05 May 2008 ~ 0 Comments

eHarmony

Today I was talking with Karen and Bethany and Karen asked me if I was happy to be single again. The innocuous question caught me off guard and I answered in the negative, trying to contain my surprise. The timing of the question was interesting because over the last few weeks I had been reflecting a lot upon companionship and what it’s like to share your life with someone else. I miss it…a lot. It was one of the most special things I had ever seen and it blew me away. It was also mighty difficult to give up. Now I see it as something both to pursue and worth waiting for. As a man, I should look for and initiate it, but not find my happiness in it. Since I live in an area with a relatively small Christian dating pool, a couple weeks ago I went so far as to check out eHarmony. I filled out their free personality survey and received 12 matches, but couldn’t see photos or communicate with any of them without joining. After some mental debate last week, I finally decided to join when they agreed to throw in some free added subscription time.

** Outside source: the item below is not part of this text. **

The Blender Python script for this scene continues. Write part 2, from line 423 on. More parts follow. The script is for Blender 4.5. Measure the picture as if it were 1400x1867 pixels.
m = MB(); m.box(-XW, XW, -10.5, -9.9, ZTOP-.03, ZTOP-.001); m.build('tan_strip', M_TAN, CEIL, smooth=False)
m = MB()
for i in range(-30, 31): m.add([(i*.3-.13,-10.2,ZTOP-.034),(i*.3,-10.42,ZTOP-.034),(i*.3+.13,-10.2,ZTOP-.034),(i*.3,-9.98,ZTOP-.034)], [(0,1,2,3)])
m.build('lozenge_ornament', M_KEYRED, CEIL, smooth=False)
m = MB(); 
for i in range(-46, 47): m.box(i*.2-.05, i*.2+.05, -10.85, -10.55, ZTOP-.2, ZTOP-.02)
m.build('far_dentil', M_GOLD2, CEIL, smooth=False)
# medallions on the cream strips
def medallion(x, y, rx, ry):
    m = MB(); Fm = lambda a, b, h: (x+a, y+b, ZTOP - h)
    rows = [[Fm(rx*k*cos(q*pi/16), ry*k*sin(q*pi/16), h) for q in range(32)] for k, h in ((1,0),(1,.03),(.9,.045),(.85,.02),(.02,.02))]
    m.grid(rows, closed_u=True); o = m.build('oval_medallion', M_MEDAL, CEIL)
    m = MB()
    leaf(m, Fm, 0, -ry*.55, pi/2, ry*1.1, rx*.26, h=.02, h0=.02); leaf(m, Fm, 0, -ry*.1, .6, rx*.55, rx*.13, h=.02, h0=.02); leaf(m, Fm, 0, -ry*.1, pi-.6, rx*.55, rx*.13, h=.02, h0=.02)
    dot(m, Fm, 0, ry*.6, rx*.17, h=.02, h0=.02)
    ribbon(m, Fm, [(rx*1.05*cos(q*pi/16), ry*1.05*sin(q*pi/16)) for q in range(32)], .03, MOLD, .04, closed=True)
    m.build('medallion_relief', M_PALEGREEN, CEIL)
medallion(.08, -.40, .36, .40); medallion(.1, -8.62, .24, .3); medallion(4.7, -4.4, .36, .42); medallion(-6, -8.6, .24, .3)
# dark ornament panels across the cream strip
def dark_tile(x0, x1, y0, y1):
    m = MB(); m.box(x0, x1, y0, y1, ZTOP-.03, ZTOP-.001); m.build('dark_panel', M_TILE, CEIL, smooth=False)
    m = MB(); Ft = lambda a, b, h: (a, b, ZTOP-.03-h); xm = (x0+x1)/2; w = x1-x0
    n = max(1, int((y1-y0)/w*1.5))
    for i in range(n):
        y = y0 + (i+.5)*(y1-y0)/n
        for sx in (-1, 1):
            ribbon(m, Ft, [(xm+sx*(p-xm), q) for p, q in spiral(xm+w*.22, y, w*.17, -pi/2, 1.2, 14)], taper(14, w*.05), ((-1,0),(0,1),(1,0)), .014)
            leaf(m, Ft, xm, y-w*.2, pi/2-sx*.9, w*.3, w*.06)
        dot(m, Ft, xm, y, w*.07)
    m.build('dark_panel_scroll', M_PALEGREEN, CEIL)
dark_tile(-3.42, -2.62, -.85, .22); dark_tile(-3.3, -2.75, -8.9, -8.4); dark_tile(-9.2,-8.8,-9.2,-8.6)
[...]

I have no idea what will become of this, but just reading the profiles of my matches has been refreshing. The quality of many of the women who sign up for the site is at another level (outside of the girl from PA who put herself as the most influential person in her life). Most of the initial matches have fallen by the wayside, but it has been encouraging to send and receive the initial questions and answers. I am realizing that, while in Argentina, it was impossible for me to move on from my breakup because too much of my relation to the country was tied to my dating relationship. It took physical separation to be able to accept and finalize a choice I had made months earlier. While there, too much of me still wanted to ignore that choice and hope it went away. This may sound strange, but having only dated someone from another country, part of me wondered if I’d ever be able to understand and date an American girl. Even the simple act of finishing the healing by beginning again here in the U.S. is huge. It has shown me that there are women here too who can understand me and are looking for the same things. You just have to look hard for them.